La mujer de su casa se llamará, y si lo leyeran sería cosa de que me echaran de la suya las [mujeres] de España, islas adyacentes y colonias o provincias ultramarinas (como ahora se dice, aunque no se hace), y también los hombres. Pero como no lo leerán, no habrá novedad, y, en todo caso, las mujeres que bien me quieren me seguirán queriendo, y se relamerán con algunos parrafitos.

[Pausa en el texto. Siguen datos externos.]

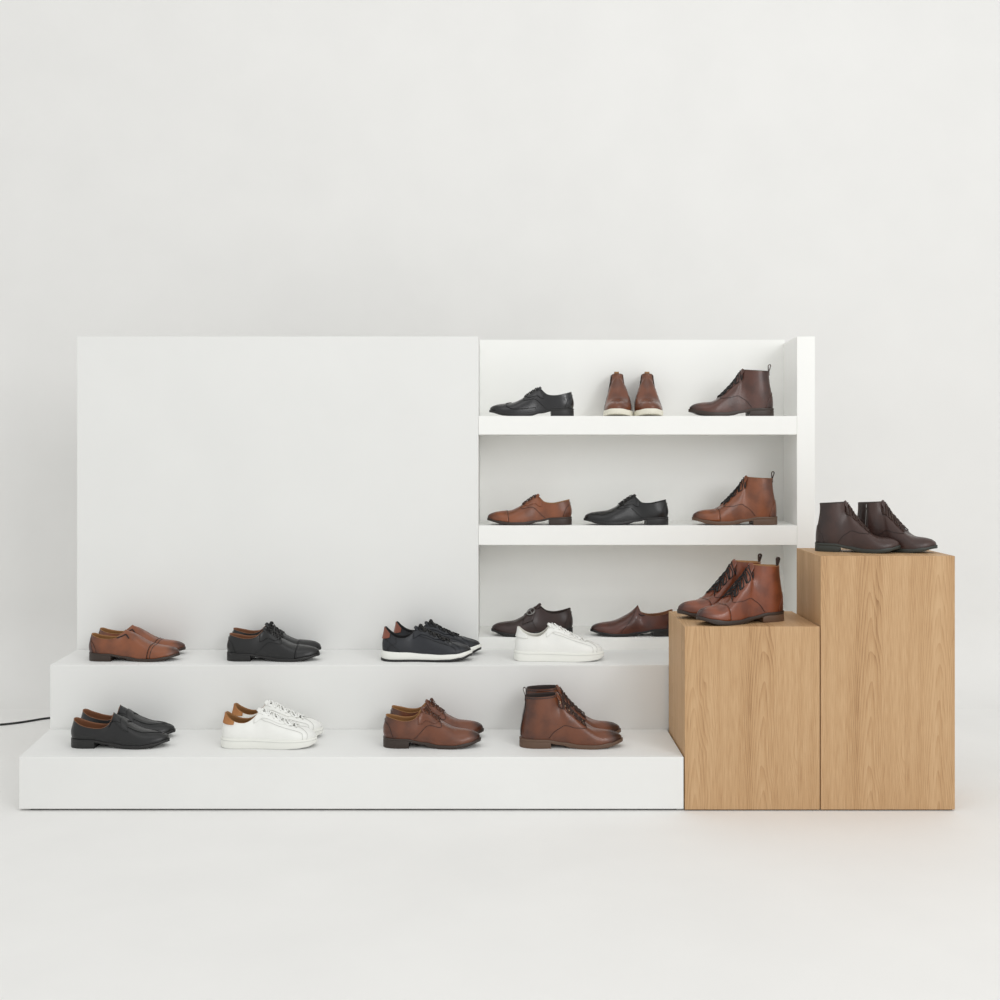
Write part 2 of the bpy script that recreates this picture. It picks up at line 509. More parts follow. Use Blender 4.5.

La voluntaria imparcialidad política y moral que asume, o quiere asumir, Arenal en todo cuanto escribe explica que, una vez más, en sus dos ensayos haga abstracción de aquello que es ajeno a su propósito. Ello hace que no podamos adivinar ninguna experiencia personal tras sus escritos sobre la mujer porque nada se nos dice de dicha experiencia. Sin embargo, sí inferimos que Arenal sangra en este ensayo (no en el anterior) por la herida de las frecuentes críticas sufridas por parte de aquellas mujeres que arrojaron el descrédito sobre ella y su filosofía viendo solo excentricidad, locura o vanas pretensiones de reconocimiento. Arenal responde oblicuamente a estas críticas, a la indiferencia que despierta su infatigable lucha criticando abiertamente la vanidad femenina, la preocupación por la moda, el chismorreo en casas y salones y la falta de curiosidad política e intelectual, pero… en algún lugar, admitirá, tiene que colocar la mujer su amor propio si las esferas de realización que le son propias a todo ser humano le están vedadas. La mujer tiene que simplificar su apariencia, escribirá mucho antes de que Coco Chanel llegara a la misma conclusión y revolucionara el aspecto que ofrecían en público las mujeres. En efecto, su apariencia, sencilla, austera, con un sobrio moño recogido y exenta de accesorios que pudieran impedir el libre movimiento del cuerpo era el mejor ejemplo del ideario arenaliano, centrado en el poder de la conciencia como único factor de irradiación de belleza. Y la mujer de su casa debía sumarse a ese modelo moral, derribando los muros, visibles e invisibles, que la aislaban del mundo. No se podía ir más lejos.